In a recent article in Pensions & Investments, Robert Pozen took the industry to task for recent changes in the allocation of pension plans:
As corporate pension plans have shifted away from equities, they have substantially increased their allocations to high-quality bonds after the financial crisis. Most of this increase was concentrated in U.S. Treasuries with maturities of one to 10 years. In making this move to high-quality bonds, the trustees of corporate pensions were trying to “de-risk” their portfolios. In their view, more bonds would mean lower annual volatility for their portfolios, which would in turn minimize future corporate contributions to the plans.
Yet this reduction in annual portfolio volatility comes with a price — lower long-term returns. The expected returns of U.S. corporate pension plans now are around 8% per year. The average corporate pension plan was 82% funded in 2009, and that will reportedly fall to 75% by the end of 2010.
Risk is like matter in physics-it cannot be created or destroyed. Like matter, it just changes form. Pension funds have not actually “de-risked.” They have reduced volatility and simultaneously increased their risk of long-term underperformance, not to mention drastically increasing their interest rate risk. As Pozen points out, this is a big problem because of the terribly underfunded state of pensions today:
Like their corporate counterparts, public pension plans are facing large funding deficits. These plans were on average about 80% funded in mid-2009, and at least eight state plans were less than 65% funded. Even these estimates are overstated because of the unique accounting rules applicable to public pension plans. If public plans were subject to standard pension accounting, their funding deficits would be 20% to 30% larger.

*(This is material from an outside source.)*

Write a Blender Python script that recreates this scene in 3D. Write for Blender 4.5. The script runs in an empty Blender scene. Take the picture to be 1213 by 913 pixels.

Up to now, public pension plans have been allowed to compute their deficits based on the returns they expect from their portfolios, rather than relevant current interest rates. The Governmental Accounting Standards Board has proposed that public plans begin to use current interest rates of high-quality municipal bonds. However, this proposal would be confined to calculating cash flows needed to eliminate a plan’s current deficit. It would still allow expected returns to be used for valuing existing plan assets.
Given these accounting rules, it is not surprising to see that public pension plans have set expected returns of 8% per year for their investment portfolios.
Wow! I’d like to be able to report my performance based on my expected return too! (I added the italics, just because it is so mind-boggling.) Why stop at 8%? Public pension plans could eliminate their funding issues simply by assuming that would earn 20% per year! Besides the bogus accounting for funding deficits, Pozen points out the other flaw in “de-risking:”
To achieve these returns, public pension plans have decreased their equity allocations and instead allocated much more to alternative investments. In other words, public pension plans have not “de-risked” their portfolios by replacing stocks with bonds. Instead, public plans have “up-risked” their portfolios by replacing stocks with hedge funds and private equity funds.